Geraldine Ryan said...

14, Kate!!!! That's brilliant! And congrats, Jeanette!

Deb said...

Persistence has certainly paid off, Geri. well done!

Susie Nott-Bower said...

I look forward to reading your turkey, Geri. Never say never 'till the fat bird gobbles. Or, er, something.
Great post!
Susiex

Geraldine Ryan said...

That made me laugh, Susie!

Poppy said...

Brilliant post, Geri, and I love the sound of that story! Glad it found a home, but would have loved to read it anyway. Perhaps you could post it You Know Where ??

David Tanner said...

Okay, so I thought that I'd post a comment here since I'm a short story writer myself, albeit in the States. This might help if someone is having a hard time with rejections.

Many of the professional short story writers out there submit their short stories to dozens of markets before 'trunking' it, if they ever do. Cases in point, I know that Dean Wesley Smith (who has published 100 short stories and over 90 novels) once submitted a short story to 67 markets before it sold. And Dean has been writing full time for over twenty years.

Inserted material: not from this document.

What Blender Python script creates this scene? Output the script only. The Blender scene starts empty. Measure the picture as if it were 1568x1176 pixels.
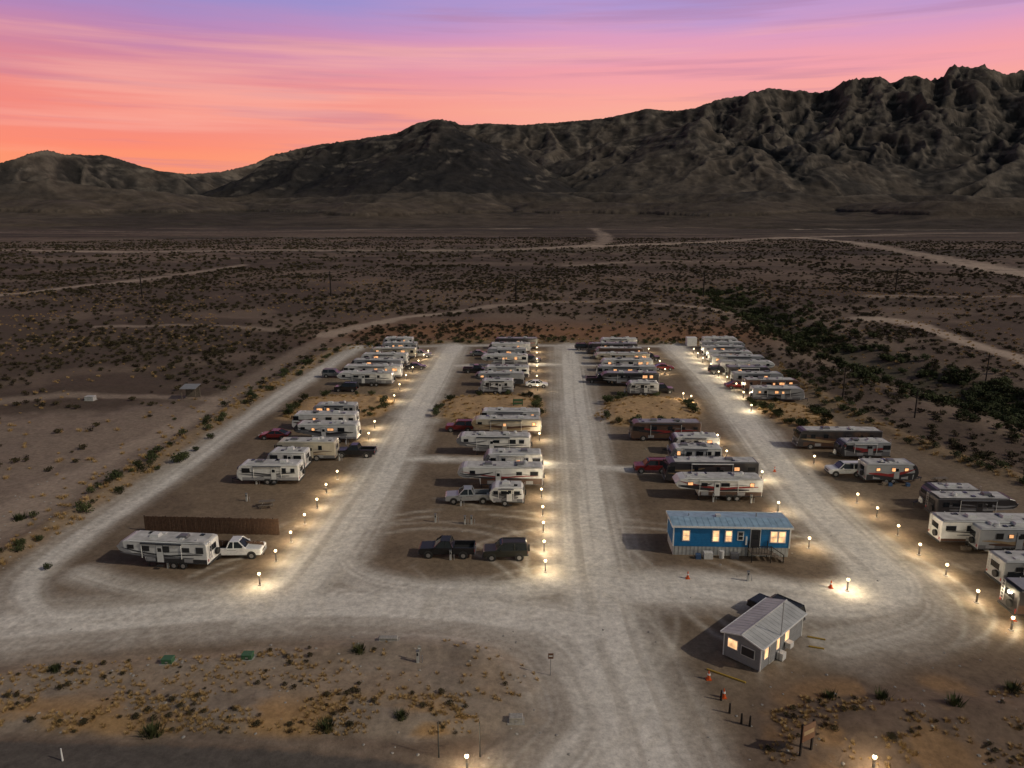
import bpy, math, random
import numpy as np
from mathutils import Vector, Matrix
random.seed(7); np.random.seed(7)
sc=bpy.context.scene
COL=sc.collection
# ------------------------------------------------------------------ image pixels to ground
CAM_H=34.0; F=1114.0; PITCH=math.atan(257/1114.0)
cp,sp=math.cos(PITCH),math.sin(PITCH)
def G(u,v):
    """ground position (metres) of an image pixel, projected from the camera"""
    a=(u-784)/F; b=(588-v)/F
    dx=a; dy=cp+b*sp; dz=-sp+b*cp
    t=CAM_H/(-dz)
    return (dx*t,dy*t)
def DIR(u,v):
    a=(u-784)/F; b=(588-v)/F
    dx=a; dy=cp+b*sp; dz=-sp+b*cp
    return math.atan2(dx,dy), math.atan2(dz,math.hypot(dx,dy))
def s2l(c):
    return tuple(((x/255)/12.92 if x/255<=0.04045 else ((x/255+0.055)/1.055)**2.4) for x in c)
# ------------------------------------------------------------------ noise
def _h(ix,iy,seed):
    n=(ix.astype(np.int64)*374761393+iy.astype(np.int64)*668265263+seed*974634777)&0xffffffff
    n=((n^(n>>13))*1274126177)&0xffffffff
    n=(n^(n>>16))&0xffffffff
    return n/4294967295.0
def vn(x,y,seed=0):
    x=np.asarray(x,float);y=np.asarray(y,float)
    ix=np.floor(x);iy=np.floor(y);fx=x-ix;fy=y-iy
    fx=fx*fx*fx*(fx*(fx*6-15)+10);fy=fy*fy*fy*(fy*(fy*6-15)+10)
    a=_h(ix,iy,seed);b=_h(ix+1,iy,seed);c=_h(ix,iy+1,seed);d=_h(ix+1,iy+1,seed)
    return (a*(1-fx)+b*fx)*(1-fy)+(c*(1-fx)+d*fx)*fy
def fbm(x,y,o=4,seed=0,g=0.5):
    r=0;a=1;t=0
    for i in range(o):
        r=r+a*vn(x*2**i+i*17.3,y*2**i-i*9.1,seed+i);t+=a;a*=g
    return r/t
def ridged(x,y,o=4,seed=0,g=0.5):
    r=0;a=1;t=0
    for i in range(o):
        c_,s_=math.cos(i*.9),math.sin(i*.9)
        r=r+a*(1-np.abs(2*vn((x*c_-y*s_)*2**i+i*11.3,(x*s_+y*c_)*2**i-i*5.1,seed+i)-1));t+=a;a*=g
    return r/t
def sst(a,b,x):
    t=np.clip((x-a)/(b-a),0,1);return t*t*(3-2*t)
# ------------------------------------------------------------------ curves
def chaikin(p,n=2):
    for _ in range(n):
        q=[p[0]]
        for a,b in zip(p[:-1],p[1:]):
            q.append((a[0]*.75+b[0]*.25,a[1]*.75+b[1]*.25));q.append((a[0]*.25+b[0]*.75,a[1]*.25+b[1]*.75))
        q.append(p[-1]);p=q
    return p
def dpoly(x,y,pts,rng):
    P=np.array(pts)
    d=np.full(x.shape,1e9);lat=np.zeros(x.shape);al=np.zeros(x.shape)
    m=(x>P[:,0].min()-rng)&(x<P[:,0].max()+rng)&(y>P[:,1].min()-rng)&(y<P[:,1].max()+rng)
    xs=x[m];ys=y[m]
    if xs.size==0:return d,lat,al
    D=np.full(xs.shape,1e9);L=np.zeros(xs.shape);A=np.zeros(xs.shape);acc=0
    for (ax,ay),(bx,by) in zip(P[:-1],P[1:]):
        ex,ey=bx-ax,by-ay;ll=math.hypot(ex,ey)+1e-9
        t=np.clip(((xs-ax)*ex+(ys-ay)*ey)/ll**2,0,1)
        qx=xs-ax-ex*t;qy=ys-ay-ey*t;dd=np.hypot(qx,qy)
        k=dd<D;D[k]=dd[k];L[k]=(dd*np.sign(ex*qy-ey*qx))[k];A[k]=(acc+t*ll)[k];acc+=ll
    d[m]=D;lat[m]=L;al[m]=A
    return d,lat,al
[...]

Also, his wife Kristine Kathryn Rusch (who has published over 300 short stories and over 90 novels) once submitted a story for something like ten years before it sold.

I guess my point is that just because you have a hard time placing a story doesn't mean it's a turkey. It just might mean you haven't found the right editor yet.

It's one of the basic rules of the writing profession: Keeping submitting the peice until it sells. Ala Robert Heinlein's Business Rules for Writers.

Also, Dean is doing a fantastic series of posts on publishing myths at his website deanwesleysmith.com, if anyone's interested. He's a nice guy with a whole lot of good information.


Thanks for your time,

Steve

Geraldine Ryan said...

Thanks, Steve. Trouble is, the market for women's magazine fiction is so small and shrinking fast that it wouldn't be possible to sumbmit it all those number of times.

As a matter of interest, are there any women's magazines in the U.S. that accept fiction? Or have they all gone over to the True Lives/celebrity story way of doing things, like a few magazines here have done?